By using existing lines, customers, who are already connected to the gas network, could switch to using hydrogen easily, despite a possible lack of renewables-based hydrogen electrolysis plants in the area. For, according to the position paper, the fuel can be transported efficiently over longer distances.

Parallel lines

According to the management consultancy firm, this proposed vision could soon become a reality and planning could be underway as soon as the early 2020s. In a first step, natural gas pipelines in the Netherlands, Germany, France, Spain and Italy would be converted to hydrogen pipelines. Conversion would reduce the costs of expansion significantly, compared to previous calculations.

Each of these pipelines could transport hydrogen to the tune of seven to 13 gigawatts across Europe. Although the fuel has a much lower energy density than natural gas, it can be transported with a higher flow rate, making the transported energy capacity similar to that of ordinary pipelines.

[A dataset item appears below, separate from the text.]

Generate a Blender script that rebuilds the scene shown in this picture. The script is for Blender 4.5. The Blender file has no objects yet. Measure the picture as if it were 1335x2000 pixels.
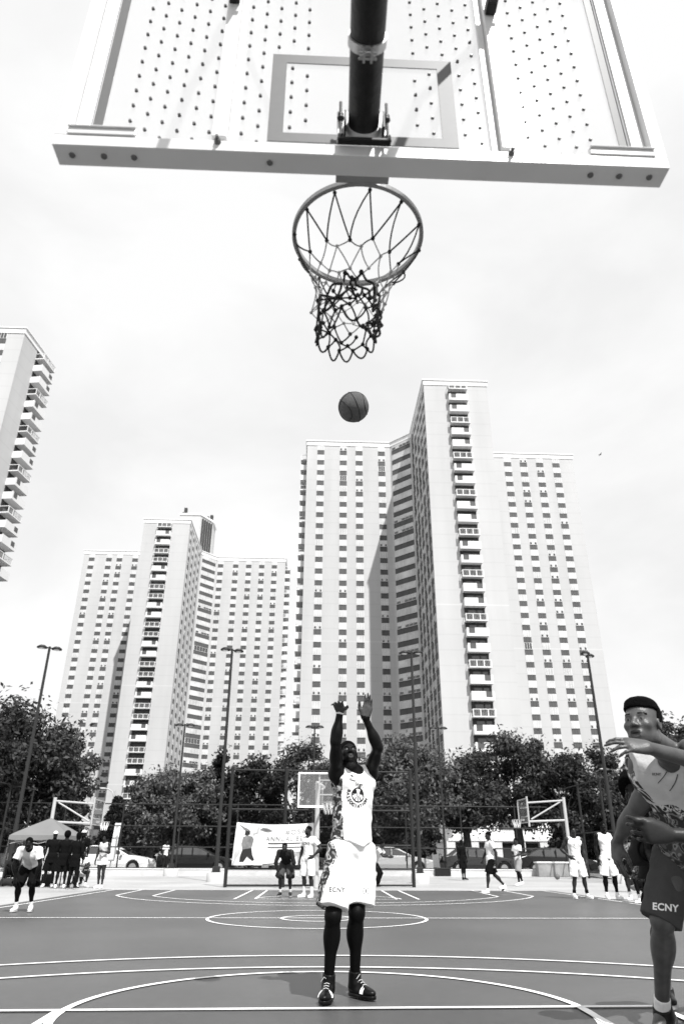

Network expands together with production

In light of the projected rapid rise in production, which could reach 100 TWh by 2030, the pipeline network could then be expanded again in a second and third phase. Even countries that are not yet involved in the plans could then be connected to the supply lines. This would mean electrolysers, powered using electricity generated by large offshore wind farms in the North Sea, could also be connected. In this way, 450 TWh of green hydrogen could be transported annually across Europe by 2050. According to the authors, the project would use 75 percent converted natural gas pipelines connected by 25 percent new pipeline stretches, and between 27 and 64 billion euros would need to be invested by 2040. Sixty percent of the costs would cover the expansion and conversion of the pipelines and the rest would be spent on compressors. Not only are these costs “relatively limited in the overall context of the European energy transition”, but they are also significantly lower than previous rough estimates for this type of project.